The senior psychiatrist, however, warns against theories on the “psychology of the rapist”, stressing that these can give the impression of the crime being justified.

“When we try and explain the psychology of a rapist, the intentions are usually good, but what it does to the public mind is that it kind of sanctifies or justifies the act,” he told journalists.

But the sheer numbers of rapes in the country — the NCRB states 2,199 rape cases were reported in Delhi and 34,651 in India in 2015 — trigger questions on what makes rapists commit the most horrendous of acts — grievously molesting a child, mutilating a woman’s body and raping her for hours in a gang.

Sometimes, the rapists act under the influence of alcohol or substance abuse, which Desai describes as “a ready recipe” for such crimes.

But the experts stress there are larger issues at play here — such as ingrained patriarchal values.

A male-dominated society “is not comfortable around an independent woman”, says Supreme Court lawyer Shilpi Jain.

“When men see an independent woman, it hurts their ego. So this is a way of overpowering her, to show her that ‘you are under our control’, to send a message to women that they may lead independent lives but if men want to control them, they can,” says the defence lawyer, who fought the Bitti Mohanty case, in which a senior police officer’s son was convicted of raping a German woman.

What confounds activists and law-enforcement agencies is that strict laws — which include death — do not seem to deter the perpetrators.

Mumbai-based psychologist Harish Shetty blames delayed convictions for this.

“If you hear that for a rape, a person is convicted in a month’s time, then it has an impact. But a death sentence after 20 years makes no sense,” Shetty says.

He adds that while there is more awareness about the law, “it has no teeth” unless judgements are on time.

“Acquittals are very high and convictions are very low,” he adds.

The NCRB report shows a conviction rate of 21.7 per cent in crimes against women in India during 2015. It means more than 7 out of 10 people accused of such crimes walked free.

The December 16, 2012, case — when a physiotherapy intern was brutally raped and killed by a gang of men — evoked such nationwide horror that a court had sentenced the adult men to death in nine months.

But this was a rare instance. A 13-year-old girl from Lucknow, who was gang raped in 2005, waited for 11 years for a verdict. The rape of a minor by two presidential guards in 2003 reached a trial court only in 2009.

Jain believes the situation can change only if there is a “complete overhaul” of police structures that allow probes by the lowest rungs of officials.
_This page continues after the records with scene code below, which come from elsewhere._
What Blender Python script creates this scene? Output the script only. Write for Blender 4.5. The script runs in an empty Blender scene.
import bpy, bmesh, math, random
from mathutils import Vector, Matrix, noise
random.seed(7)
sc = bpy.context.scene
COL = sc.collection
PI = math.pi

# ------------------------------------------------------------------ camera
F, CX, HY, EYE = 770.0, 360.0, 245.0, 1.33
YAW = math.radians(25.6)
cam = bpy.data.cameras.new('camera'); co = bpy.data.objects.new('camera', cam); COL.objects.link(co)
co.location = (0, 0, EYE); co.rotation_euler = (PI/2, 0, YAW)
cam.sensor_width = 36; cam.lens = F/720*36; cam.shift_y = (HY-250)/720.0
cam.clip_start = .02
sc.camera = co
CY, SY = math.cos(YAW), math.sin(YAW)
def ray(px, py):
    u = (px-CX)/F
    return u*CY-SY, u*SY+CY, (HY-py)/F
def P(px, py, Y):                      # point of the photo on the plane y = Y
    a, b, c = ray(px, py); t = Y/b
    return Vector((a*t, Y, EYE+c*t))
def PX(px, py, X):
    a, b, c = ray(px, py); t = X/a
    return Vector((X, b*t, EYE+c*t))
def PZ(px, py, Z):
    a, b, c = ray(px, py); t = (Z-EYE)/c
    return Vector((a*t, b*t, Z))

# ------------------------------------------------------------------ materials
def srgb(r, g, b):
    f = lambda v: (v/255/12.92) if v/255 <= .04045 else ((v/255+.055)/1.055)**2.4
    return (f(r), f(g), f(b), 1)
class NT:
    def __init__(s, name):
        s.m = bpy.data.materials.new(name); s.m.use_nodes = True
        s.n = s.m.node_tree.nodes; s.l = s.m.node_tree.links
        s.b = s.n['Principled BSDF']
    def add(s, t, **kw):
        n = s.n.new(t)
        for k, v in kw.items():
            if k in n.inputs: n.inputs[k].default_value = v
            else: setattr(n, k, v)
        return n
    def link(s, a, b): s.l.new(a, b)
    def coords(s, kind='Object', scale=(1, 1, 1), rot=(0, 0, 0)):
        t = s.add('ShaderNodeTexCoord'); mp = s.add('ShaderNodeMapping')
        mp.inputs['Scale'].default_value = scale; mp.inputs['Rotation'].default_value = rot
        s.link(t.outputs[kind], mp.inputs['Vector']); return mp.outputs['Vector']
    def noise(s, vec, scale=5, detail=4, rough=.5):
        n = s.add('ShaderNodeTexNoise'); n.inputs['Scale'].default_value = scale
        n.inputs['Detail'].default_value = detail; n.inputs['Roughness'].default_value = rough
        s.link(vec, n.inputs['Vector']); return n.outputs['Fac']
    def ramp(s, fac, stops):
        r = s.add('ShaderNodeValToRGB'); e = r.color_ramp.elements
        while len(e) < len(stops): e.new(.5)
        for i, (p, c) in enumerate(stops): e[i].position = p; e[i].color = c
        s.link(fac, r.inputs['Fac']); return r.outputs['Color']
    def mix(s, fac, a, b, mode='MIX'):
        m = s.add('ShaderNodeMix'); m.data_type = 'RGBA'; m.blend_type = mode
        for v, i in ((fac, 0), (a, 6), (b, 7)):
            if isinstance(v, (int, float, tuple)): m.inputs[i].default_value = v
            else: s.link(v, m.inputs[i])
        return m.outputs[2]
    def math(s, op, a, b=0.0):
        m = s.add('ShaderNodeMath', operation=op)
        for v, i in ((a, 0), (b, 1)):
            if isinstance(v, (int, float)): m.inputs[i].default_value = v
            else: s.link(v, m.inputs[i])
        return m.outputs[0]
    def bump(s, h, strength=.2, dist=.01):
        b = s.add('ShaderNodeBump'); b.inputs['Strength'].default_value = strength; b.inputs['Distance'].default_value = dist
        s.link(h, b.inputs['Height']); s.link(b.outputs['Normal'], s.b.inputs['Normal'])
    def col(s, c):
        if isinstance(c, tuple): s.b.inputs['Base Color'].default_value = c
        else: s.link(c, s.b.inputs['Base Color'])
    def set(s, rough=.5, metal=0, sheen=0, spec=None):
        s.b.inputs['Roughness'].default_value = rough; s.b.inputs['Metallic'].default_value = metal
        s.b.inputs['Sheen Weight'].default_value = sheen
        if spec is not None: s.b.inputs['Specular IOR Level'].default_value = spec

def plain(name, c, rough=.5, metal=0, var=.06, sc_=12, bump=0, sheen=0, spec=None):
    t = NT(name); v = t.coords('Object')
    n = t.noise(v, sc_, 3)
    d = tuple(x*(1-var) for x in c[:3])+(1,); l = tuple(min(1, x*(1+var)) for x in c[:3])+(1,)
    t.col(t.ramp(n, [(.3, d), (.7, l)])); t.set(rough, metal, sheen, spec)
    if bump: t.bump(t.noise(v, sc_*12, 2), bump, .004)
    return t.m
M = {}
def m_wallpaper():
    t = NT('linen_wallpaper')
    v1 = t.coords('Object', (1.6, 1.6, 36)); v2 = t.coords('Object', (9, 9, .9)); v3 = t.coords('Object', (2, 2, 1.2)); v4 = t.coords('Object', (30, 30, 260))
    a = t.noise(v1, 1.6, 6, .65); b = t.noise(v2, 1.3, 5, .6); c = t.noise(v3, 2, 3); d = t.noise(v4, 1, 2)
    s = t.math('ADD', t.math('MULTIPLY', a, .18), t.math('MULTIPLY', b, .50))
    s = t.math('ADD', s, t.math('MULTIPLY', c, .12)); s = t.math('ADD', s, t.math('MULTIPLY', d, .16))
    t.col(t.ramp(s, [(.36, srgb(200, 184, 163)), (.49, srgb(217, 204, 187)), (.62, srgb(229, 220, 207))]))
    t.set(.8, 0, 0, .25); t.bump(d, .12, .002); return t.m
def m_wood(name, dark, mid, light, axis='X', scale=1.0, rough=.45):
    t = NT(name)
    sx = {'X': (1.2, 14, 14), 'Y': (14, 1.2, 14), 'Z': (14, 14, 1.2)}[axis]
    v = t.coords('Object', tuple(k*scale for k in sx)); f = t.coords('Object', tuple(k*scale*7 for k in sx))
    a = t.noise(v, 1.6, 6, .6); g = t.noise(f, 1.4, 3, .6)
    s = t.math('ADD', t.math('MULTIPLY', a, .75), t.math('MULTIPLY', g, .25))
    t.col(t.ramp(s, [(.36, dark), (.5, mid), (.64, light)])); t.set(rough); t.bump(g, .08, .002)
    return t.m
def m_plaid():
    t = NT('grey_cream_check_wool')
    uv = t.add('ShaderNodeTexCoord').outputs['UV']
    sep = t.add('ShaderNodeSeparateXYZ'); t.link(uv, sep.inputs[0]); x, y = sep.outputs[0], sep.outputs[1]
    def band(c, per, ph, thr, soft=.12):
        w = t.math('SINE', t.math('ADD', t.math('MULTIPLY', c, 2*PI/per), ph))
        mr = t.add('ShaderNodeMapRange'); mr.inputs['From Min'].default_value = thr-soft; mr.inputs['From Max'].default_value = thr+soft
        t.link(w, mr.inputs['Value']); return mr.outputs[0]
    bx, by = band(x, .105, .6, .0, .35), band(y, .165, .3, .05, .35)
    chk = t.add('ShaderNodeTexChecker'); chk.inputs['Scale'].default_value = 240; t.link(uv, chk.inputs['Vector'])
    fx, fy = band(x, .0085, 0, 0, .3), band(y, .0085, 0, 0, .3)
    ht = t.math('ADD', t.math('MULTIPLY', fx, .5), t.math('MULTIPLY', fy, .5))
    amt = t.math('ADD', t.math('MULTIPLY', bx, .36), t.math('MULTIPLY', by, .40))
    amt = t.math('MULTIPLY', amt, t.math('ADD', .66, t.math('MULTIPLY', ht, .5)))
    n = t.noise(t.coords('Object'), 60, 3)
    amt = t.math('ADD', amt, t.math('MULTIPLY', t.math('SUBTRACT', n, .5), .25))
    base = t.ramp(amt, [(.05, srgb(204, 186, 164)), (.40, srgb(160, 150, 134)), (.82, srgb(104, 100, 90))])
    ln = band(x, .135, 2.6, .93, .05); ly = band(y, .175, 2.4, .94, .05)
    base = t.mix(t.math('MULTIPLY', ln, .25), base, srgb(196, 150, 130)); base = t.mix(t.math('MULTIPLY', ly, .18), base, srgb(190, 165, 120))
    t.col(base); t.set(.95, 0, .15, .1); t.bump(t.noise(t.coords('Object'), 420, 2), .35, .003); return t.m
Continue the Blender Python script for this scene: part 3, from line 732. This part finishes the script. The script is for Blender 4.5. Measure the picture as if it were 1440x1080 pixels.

She also suggests expedition of cases in courts.

Former Mumbai Police Joint Commissioner (Crime) M N Singh stresses the need for a “systemic change” to instill fear which he believes will act as a deterrent.

To prevent cases such as the gang rape in May of a group of women on the Jewar-Bulandshahr highway, he suggests increased police patrolling.

“If social control and policing are lacking, then howsoever strict the law is, it will only have a limited impact,” Singh says.